What bothered me, because I've always been interested in astronomy, was that we don't get a firm sense of a solar system that Bajor and the station are in. A couplemoons were talked about. any other planets? There's a sun, but just one? I don't think they show or talk about the star Bajor orbits.
The people living in Star Trek probably wouldn't be all that interested in astronomy, though. It's not as if being interested in geography is a requirement for living on Earth, either.
DS9's position is confusing. It started out in close orbit around Bajor. A little risky to have that big station so close in, I'd think, but what do I know.
The station's supposed mission was the planet. Why be anywhere else?
We never learned the exact logistics of the setup, but being within transporter range of the surface would help, not just with commuting, but with getting all that ore up to the refinery.

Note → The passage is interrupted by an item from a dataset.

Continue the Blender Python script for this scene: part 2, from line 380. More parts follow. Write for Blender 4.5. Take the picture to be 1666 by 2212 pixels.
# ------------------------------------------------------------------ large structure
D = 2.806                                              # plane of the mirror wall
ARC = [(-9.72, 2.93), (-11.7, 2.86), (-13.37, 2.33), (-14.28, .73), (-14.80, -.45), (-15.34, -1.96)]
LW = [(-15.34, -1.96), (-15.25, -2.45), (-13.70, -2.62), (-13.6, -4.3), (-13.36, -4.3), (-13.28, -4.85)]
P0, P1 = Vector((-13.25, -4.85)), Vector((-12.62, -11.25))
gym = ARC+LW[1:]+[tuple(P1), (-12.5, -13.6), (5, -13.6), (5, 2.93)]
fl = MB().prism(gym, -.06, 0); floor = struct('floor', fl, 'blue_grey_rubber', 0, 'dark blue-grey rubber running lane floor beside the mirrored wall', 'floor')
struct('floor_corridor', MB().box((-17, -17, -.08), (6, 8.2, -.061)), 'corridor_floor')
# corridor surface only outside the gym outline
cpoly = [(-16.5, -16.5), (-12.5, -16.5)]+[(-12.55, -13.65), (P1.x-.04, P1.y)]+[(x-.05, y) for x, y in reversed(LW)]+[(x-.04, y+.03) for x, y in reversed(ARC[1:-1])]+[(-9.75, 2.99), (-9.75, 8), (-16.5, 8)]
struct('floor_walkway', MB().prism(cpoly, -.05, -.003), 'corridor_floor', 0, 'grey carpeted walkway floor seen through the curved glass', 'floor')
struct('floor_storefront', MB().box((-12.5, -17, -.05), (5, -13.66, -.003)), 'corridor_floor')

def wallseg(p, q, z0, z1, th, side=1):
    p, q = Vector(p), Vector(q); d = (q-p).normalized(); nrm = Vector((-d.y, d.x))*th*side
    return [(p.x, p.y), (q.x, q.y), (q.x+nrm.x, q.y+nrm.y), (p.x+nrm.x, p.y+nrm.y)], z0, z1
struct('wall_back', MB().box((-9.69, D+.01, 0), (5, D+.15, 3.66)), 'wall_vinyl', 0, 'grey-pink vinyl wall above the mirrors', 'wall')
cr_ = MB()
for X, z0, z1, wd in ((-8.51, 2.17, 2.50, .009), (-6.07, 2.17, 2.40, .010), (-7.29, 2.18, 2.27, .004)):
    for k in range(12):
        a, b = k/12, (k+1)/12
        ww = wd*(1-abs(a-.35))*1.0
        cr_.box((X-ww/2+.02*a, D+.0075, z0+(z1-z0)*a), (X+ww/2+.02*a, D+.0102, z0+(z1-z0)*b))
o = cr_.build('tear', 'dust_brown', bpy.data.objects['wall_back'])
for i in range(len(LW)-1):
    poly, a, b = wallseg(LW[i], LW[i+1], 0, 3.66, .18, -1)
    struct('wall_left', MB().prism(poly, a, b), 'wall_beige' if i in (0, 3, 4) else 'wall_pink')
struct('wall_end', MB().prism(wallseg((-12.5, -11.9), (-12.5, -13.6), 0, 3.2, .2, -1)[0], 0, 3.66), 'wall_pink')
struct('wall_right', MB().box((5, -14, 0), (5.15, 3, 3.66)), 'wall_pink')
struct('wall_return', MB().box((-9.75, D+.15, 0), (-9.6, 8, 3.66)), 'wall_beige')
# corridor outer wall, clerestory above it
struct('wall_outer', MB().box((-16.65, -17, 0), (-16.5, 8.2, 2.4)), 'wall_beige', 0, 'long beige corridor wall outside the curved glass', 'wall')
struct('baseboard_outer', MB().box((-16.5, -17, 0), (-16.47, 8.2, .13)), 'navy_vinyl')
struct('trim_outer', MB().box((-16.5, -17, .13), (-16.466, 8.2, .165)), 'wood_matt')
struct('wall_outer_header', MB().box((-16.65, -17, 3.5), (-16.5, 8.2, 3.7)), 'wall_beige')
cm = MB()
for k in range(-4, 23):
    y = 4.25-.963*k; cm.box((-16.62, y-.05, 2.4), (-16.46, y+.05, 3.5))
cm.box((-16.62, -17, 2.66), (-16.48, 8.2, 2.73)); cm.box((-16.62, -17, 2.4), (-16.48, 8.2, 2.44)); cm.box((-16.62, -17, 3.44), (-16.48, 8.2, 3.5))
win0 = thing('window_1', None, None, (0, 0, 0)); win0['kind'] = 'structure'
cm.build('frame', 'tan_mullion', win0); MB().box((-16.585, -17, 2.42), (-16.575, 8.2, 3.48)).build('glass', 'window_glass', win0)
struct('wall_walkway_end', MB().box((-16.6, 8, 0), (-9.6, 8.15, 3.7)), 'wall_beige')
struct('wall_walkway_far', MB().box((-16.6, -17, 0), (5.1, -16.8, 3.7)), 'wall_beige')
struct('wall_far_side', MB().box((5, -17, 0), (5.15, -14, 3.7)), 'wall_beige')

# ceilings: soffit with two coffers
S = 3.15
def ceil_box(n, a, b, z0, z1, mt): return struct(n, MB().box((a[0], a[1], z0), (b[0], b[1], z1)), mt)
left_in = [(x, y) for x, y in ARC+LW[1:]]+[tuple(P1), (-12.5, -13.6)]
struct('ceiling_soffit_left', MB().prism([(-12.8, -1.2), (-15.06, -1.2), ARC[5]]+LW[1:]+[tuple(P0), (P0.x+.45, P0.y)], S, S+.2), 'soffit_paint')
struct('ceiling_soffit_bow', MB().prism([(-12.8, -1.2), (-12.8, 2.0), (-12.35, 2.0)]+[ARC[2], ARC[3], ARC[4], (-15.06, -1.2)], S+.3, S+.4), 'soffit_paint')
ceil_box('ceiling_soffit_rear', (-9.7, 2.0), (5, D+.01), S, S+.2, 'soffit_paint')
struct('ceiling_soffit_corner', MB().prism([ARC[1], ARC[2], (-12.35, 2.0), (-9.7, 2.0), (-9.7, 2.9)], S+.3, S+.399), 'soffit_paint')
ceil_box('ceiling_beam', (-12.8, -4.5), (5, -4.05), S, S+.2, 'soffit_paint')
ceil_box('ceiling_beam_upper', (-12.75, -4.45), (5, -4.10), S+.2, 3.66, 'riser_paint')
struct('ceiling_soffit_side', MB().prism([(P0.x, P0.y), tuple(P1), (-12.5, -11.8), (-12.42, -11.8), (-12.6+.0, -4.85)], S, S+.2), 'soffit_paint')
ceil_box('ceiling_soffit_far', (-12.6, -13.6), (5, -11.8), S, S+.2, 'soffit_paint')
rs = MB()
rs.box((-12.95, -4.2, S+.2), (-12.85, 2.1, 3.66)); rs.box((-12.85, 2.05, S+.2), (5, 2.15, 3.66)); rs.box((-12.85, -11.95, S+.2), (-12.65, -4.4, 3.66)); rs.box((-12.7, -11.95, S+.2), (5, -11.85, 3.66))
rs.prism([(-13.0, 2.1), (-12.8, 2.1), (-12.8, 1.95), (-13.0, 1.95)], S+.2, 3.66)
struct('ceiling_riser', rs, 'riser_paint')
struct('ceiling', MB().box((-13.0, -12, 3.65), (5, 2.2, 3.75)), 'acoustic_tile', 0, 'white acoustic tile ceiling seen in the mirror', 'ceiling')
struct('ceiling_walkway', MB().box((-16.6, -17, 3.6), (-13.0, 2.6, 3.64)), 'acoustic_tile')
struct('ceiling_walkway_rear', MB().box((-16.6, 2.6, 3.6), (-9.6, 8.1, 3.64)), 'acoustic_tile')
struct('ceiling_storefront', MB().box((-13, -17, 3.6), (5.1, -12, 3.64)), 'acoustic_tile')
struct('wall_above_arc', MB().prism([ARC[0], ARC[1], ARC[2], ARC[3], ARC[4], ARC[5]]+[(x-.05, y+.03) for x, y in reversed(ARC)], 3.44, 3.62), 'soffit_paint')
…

So in Emissary they send the station a bit out from Bajor, so it can snag the wormhole for Bajor. It's far enough away so Bajor isn't visible as a disc, I guess, though they never show it from the station. But, still in Bajor's solar system presumably. As far as another planet would be?
The travel times tell such a beautifully consistent story that I'm tempted to think somebody put thought into it. If a runabout takes 2 hours between the station and Bajor at one time, and 6 hours at another, both being trips involving hurrying (and this particular star system is one of those rare no-warp zones, perhaps because of that bad weather we saw in a couple of eps, plus the Denorios belt), then it makes sense to assume that the ratio of orbital radii is 1:2, and the trip is either the difference between the radii (closest) or the difference plus the full inner diameter (farthest) or then something between those. And while the Bajoran year appears a bit shorter than the Earth one, we probably still are talking about five-ish light minutes from the star to the planet, and thus ten-ish to the station.
Objects in space don't hold fixed positions generally, they're usually orbiting something. The wormhole wouldn't be orbiting anything. Is it "fixed" in relation to Bajor, which is of special importance to the Prophets? Then it in effect orbits their sun too. And DS9.
We know the wormhole mouth tags along the Bajoran star system as that system moves across the galaxy and the galaxy moves across the universe, so yes, something fixes it there. And this isn't dependent on whether the mouth is open or closed, although an open mouth also exerts a gravitational pull, as in "Destiny" et al. So yes, classic orbiting is assumed.
Or the Wormhole (and DS9) stays put while Bajor orbits, and Bajor is sometimes near, sometimes very far.
In that case, DS9 would have to utilize engines to hover above the local star. While longterm hovering is an established Trek capacity and a likely starship mode of operations, we don't hear total power loss having the consequence of "disrupting the orbit" of DS9 or "Aaah, we're falling into the sun!". So a freefall orbit is the likelier scenario.
My point? If I have one, it's that I like to know where things are. I just don't know this solar system we're supposed to be spending so much time in.
The fun thing is, it appears the Bajorans don't know or care, either. They're an ancient civilization, in the sense of having been ancient back when the very rocks that ultimately were used for making the pyramids were but a glimmer in God's eye. But they don't go out much. There's an Earthlike moon orbiting their home planet, and nobody lives there. Nobody has ever admitted to living there. And once the Occupation kicks a bit of spatial interest into the Bajorans, what do they do? They scuttle this moon for power.
There's one additional inhabited world there, planet number eight, with colonies as per "Past Prologue". Did the Cardassians force the Bajorans to that place, too? Certainly space travel plays an important role in the home planet's recovery from the Occupation, but that's for traffic coming from other star systems or from that other quadrant altogether; there just doesn't appear to be anything interesting in the Bajoran system.